Polizeipräsident Frank Richter rollt die Geschichte von hinten auf, spricht von zehn Einsätzen, die die Polizei seit dem 4. Februar vergangenen Jahres in der Unterkunft absolviert hat. Kleinere Delikte wie leichte Körperverletzung. Nicht mehr. Und nähert sich dem Handy-Foto, das einem Journalisten zugespielt worden ist. Zwei Männer eines privaten Sicherheitsdienstes posieren mit einem gefesselten jungen Mann aus Algerien.

Wehrlos auf dem Rücken

Wehrlos liegt er auf dem Bauch, die Hände auf dem Rücken. Einer der Wachleute drückt ihm seinen rechten Fuß in den Nacken. Beide grinsen über das ganze Gesicht. Die Aufnahme muss zwischen dem 10. und dem 15. September entstanden sein. Sie wird einem Journalisten zugespielt, der sich mit der Polizei in Verbindung setzt. Das war am vergangenen Freitag - und ruft eine 15-köpfige Ermittlungskommission von Staatsschutz und Kripo auf den Plan. Frank Richter: „Das Foto hat mich sehr betroffen gemacht.“

Nicht nur er fühlt sich an die Folteraffäre Abu-Ghraib aus dem April 2004 erinnert. Es ist der Zeitpunkt, als der Fernsehsender CBS über Folter, Missbrauch und Erniedrigungen von Gefangenen durch US-amerikanischen Soldaten im Irak-Krieg berichtet. Vor der eigenen Haustür spielen sich für viele unvorstellbare Szenen in der Notunterkunft ab.

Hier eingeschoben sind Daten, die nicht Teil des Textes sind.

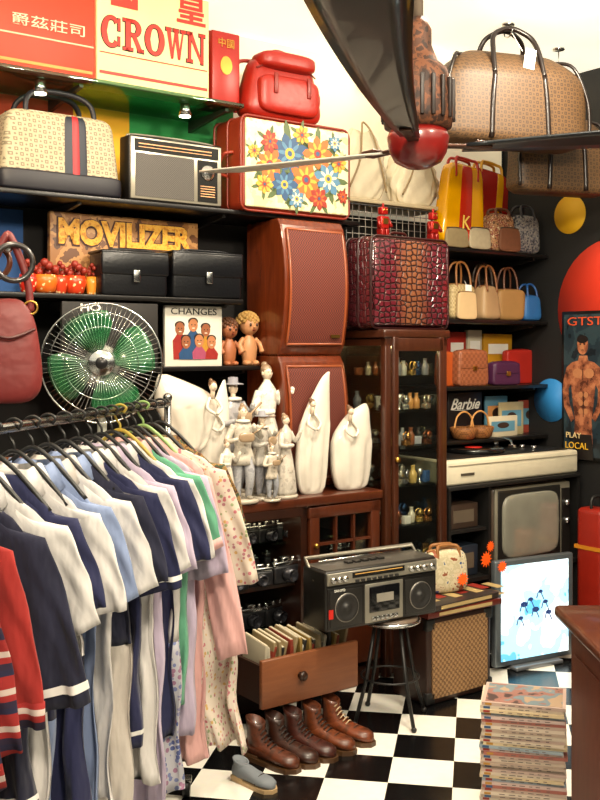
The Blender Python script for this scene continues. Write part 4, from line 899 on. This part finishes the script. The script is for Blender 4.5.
for k in range(24):
    c=R.choice(['#a8a08c','#807050','#2c2824','#7a2c1c','#8a7038','#3a4a58','#b0aa9c','#1c1a18']);x=-W/2+.05+k*(W-.10)/23
    b=B();h=R.uniform(.17,.22);b.box((0,0,h/2),(.013,.15,h),bev=.002);b.box((0,0,h/2+.002),(.009,.146,h),1)
    q=solo('book','upright %s book in drawer'%('dark' if c in('#2c2824','#3a4a58','#1c1a18') else 'pale' if c in('#a8a08c','#b0aa9c','#807050') else 'coloured'),'book',b,[mat(c,.5),mat('#b8af98',.7)],Vector(l)+Vector((x*CA+.03*SA,x*SA-.03*CA,.028)),A,'books in the drawer');q.rotation_euler=(.12,.16*math.sin(k*2),A)
def boot(x,y,rot,c,lab,s=.82,low=False):
    o=thing('ankle_boot' if not low else 'shoe',lab,'boot' if not low else 'shoe',(x,y,0),rot,'leather boots on floor');o.scale=(s,s,s)
    lm=mat(c,.4,coat=.2,kind='patch',scale=22,bump=0,cs=[c,'#%02x%02x%02x'%tuple(min(255,int(int(c[i:i+2],16)*1.2)) for i in (1,3,5)),c,'#%02x%02x%02x'%tuple(int(int(c[i:i+2],16)*.8) for i in (1,3,5))]) if not low else mat(c,.7);rings=[]
    for X,wd,h in ((-.075,.028,.07),(-.07,.036,.085),(-.03,.04,.085),(.02,.042,.08),(.07,.045,.066),(.11,.05,.058),(.15,.05,.054),(.18,.038,.046),(.197,.012,.03)):
        rings.append([Vector((X,wd*math.cos(2*PI*j/20),.014+h*(.5+.5*math.sin(2*PI*j/20)))) for j in range(20)])
    b=B();b.loft(rings)
    k=.6 if low else .95
    rings=[[Vector((cx_+rx*math.cos(2*PI*j/18),ry*math.sin(2*PI*j/18),z*k-(.012*math.cos(2*PI*j/18) if z>.1 else 0))) for j in range(18)] for z,cx_,rx,ry in ((.05,-.015,.060,.037),(.08,-.018,.058,.040),(.12,-.028,.049,.038),(.16,-.036,.045,.037),(.182,-.038,.048,.040),(.184,-.038,.040,.033),(.12,-.03,.036,.028))]
    b.loft(rings);part(o,'upper',b,lm)
    b=B();out=[(-.084,0),(-.077,.035),(-.02,.039),(.05,.045),(.12,.054),(.17,.049),(.204,.018),(.204,-.018),(.17,-.049),(.12,-.054),(.05,-.045),(-.02,-.039),(-.077,-.035)]
    b.prism(out,0,.02,M=Matrix(((1,0,0,0),(0,0,1,0),(0,1,0,0),(0,0,0,1))));b.box((-.04,0,.016),(.08,.072,.032),bev=.003);part(o,'sole',b,mat('#4a3018' if not low else '#b89a70',.5))
    if not low:
        for k in range(6):
            X=.066-.016*k if k<4 else .018-.008*(k-3);Z=.083+.010*k if k<4 else .113+.018*(k-3);b=B();b.tube(cr([(X,-.024,Z-.008),(X+.004,0,Z+.006),(X-.004,.024,Z-.006)],3),.0032,5);part(o,'lace',b,mat('#b09878',.6) if c=='#5a2c16' else mat('#1a0e08',.6))
    b=B();b.tube(cr([(.105,-.05,.03),(.108,-.03,.062),(.112,0,.074),(.108,.03,.062),(.105,.05,.03)],4),.0025,5);part(o,'toe_seam',b,mat('#2a140a',.5))
for px,py,c,lb in ((262,768,'#482210','brown leather lace-up boot'),(281,763,'#2c140a','dark brown leather ankle boot'),(299,757,'#34140c','dark oxblood leather boot'),(318,750,'#542812','reddish tan leather lace-up boot'),(337,742,'#5a2c16','tan leather lace-up boot at end of row')):
    Y=1500/(py-350)+.06;boot((px-300)/1000*Y,Y,math.radians(-38),c,lb,.84)
Y=1500/(790-350)+.06;boot((246-300)/1000*Y,Y,math.radians(-40),'#70767c','blue grey suede shoe with tan sole',.66,True)
# ---------- magazine stack
mx_,my_=.70,3.13;z=0.001;cols=['#c4b4a0','#b49c90','#bcae9c','#a89484','#ccbcaa','#b09a8c','#9c5c50','#c0a8a0','#8c98a0','#c8b490']
for k in range(42):
    th=.0097;b=B();w_,d_=.25,.19
    b.box((0,0,th/2),(w_-.006,d_-.004,th-.003),1)
    b.box((0,0,.0008),(w_,d_,.0016));b.box((0,0,th-.0008),(w_,d_,.0016));b.box((0,-d_/2,th/2),(w_,.002,th))
    r2=random.Random(k)
    b.box((-w_*.42,-d_/2-.0012,th/2),(.02,.0008,th*.7),2)
    for q in range(6): b.box((-w_*.25+q*.026+r2.uniform(0,.008),-d_/2-.0012,th/2),(r2.uniform(.008,.02),.0008,th*.22),3)
    lab='glossy magazine with printed spine in tall stack' if k<41 else 'magazine with picture cover on top of stack'
    if k==41: b.box((0,0,th+.0005),(w_*.92,d_*.9,.001),4)
    solo('magazine',lab,'magazine',b,[mat(cols[k%10],.35),mat('#d0c4b4',.7),mat(('#8a2a20','#2a4a70','#a8782c')[k%3],.5),mat('#5c504c',.5),mat('#6a4a3a',.4,kind='patch',cs=['#4a3a38','#8a6258','#6a7a80','#a08870'],scale=14)],(mx_+r2.uniform(-.005,.005),my_+r2.uniform(-.005,.005),z),math.radians(-14)+r2.uniform(-.03,.03),'stack of magazines');z+=th+.0003
# ---------- right counter
o=thing('shop_counter','reddish brown wooden counter with overhanging top','counter',(1.12,2.63,0),0)
BRC=mat('#3c170a',.5,kind='wood',c2='#68301a',scale=5,vec=(6,6,.8))
b=B();b.box((0,0,.36),(.68,.5,.72),bev=.006);part(o,'body',b,BRC)
b=B();b.box((0,0,.74),(.76,.58,.035),bev=.012);part(o,'counter_top',b,DBW)
b=B();b.box((-.342,0,.36),(.008,.4,.56),bev=.003);b.box((-.345,0,.09),(.012,.5,.1),bev=.004);part(o,'side_panel',b,BRC)
b=B();b.box((0,0,.015),(.3,.22,.03),bev=.003);solo('ledger','closed dark ledger book on counter','book',b,mat('#2a1c18',.5),(.98,2.62,.758),.2)
# ---------- clothes rack
RZ=1.32
def rx(Y): return -.8+.2207*(Y-1.75)
rr=thing('clothes_rack','chrome rail clothes rack crowded with shirts','clothes rack',(rx(2.5),2.5,0),0)
def rl(Y,z=RZ): return (rx(Y)-rx(2.5),Y-2.5,z)
DCH=mat('#8a8a88',.25,1)
b=B();b.cyl(rl(1.45),rl(3.36),.012);part(rr,'rail',b,DCH)
for Y in (1.45,3.36):
    b=B();x,y,_=rl(Y);b.cyl((x,y,.06),(x,y,RZ+.02),.012);b.ell((x,y,RZ+.02),.016,10);part(rr,'post',b,DCH)
    b=B();b.cyl((x-.2,y,.06),(x+.08,y,.06),.013);part(rr,'foot',b,DCH)
    for sx in (-1,.35):
        b=B();b.cyl((x+sx*.18-.012,y,.026),(x+sx*.18+.012,y,.026),.026,seg=14);part(rr,'castor',b,BLK)
RA=math.atan2(-.2207,1)
gi=[0]
def hanger(Y,rot,m):
    o=thing('clothes_hanger','%s clothes hanger hooked on rail'%('black plastic' if m==BLK else 'coloured plastic'),'hanger',(rx(Y),Y,RZ),rot,'hangers on the rail')
    b=B();P=[(.012,0,-.005),(.02,0,.010),(.0,0,.019),(-.02,0,.008),(-.014,0,-.02),(0,0,-.04),(0,0,-.06)]
    b.tube(cr(P,4),.004,6);part(o,'hook',b,m)
    b=B();b.tube(cr([(-.14,0,-.178),(-.095,0,-.128),(-.05,0,-.085),(0,0,-.056),(.05,0,-.085),(.095,0,-.128),(.14,0,-.178)],4),.006,8);b.tube([(-.135,0,-.178),(.135,0,-.178)],.004,6);part(o,'bar',b,m)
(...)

Ein 12 bis 15 Sekunden dauerndes Video bekommen die Journalisten aus ermittlungstaktischen Gründen nicht zu Gesicht. Der Polizeipräsident beschreibt den Inhalt. Ein Flüchtling wird aufgefordert, sich auf eine Matratze mit Erbrochenem zu legen und bekommt von zwei Wachleuten eine deutliche Ansage: „Du legst dich auf die Matratze, sonst gibt es noch was.“ Richter ist sich sicher: „Mit noch was sind Schläge gemeint. Offenbar hat es schon was gegeben.“ Das Video fällt nach Angaben der Ermittler in die Zeit zwischen April und Juni.

Einen ausländerfeindlichen Hintergrund sieht Oberstaatsanwalt Johannes Daheim aus Siegen nicht: „Es gibt keine Anhaltspunkte für rechte Tatmotive.“ Die Polizei reagiert schnell, macht die Beschuldigten namhaft, erwirkt Durchsuchungsbeschlüsse für die Wohnungen der Tatverdächtigen und stellt Schlagstöcke sicher.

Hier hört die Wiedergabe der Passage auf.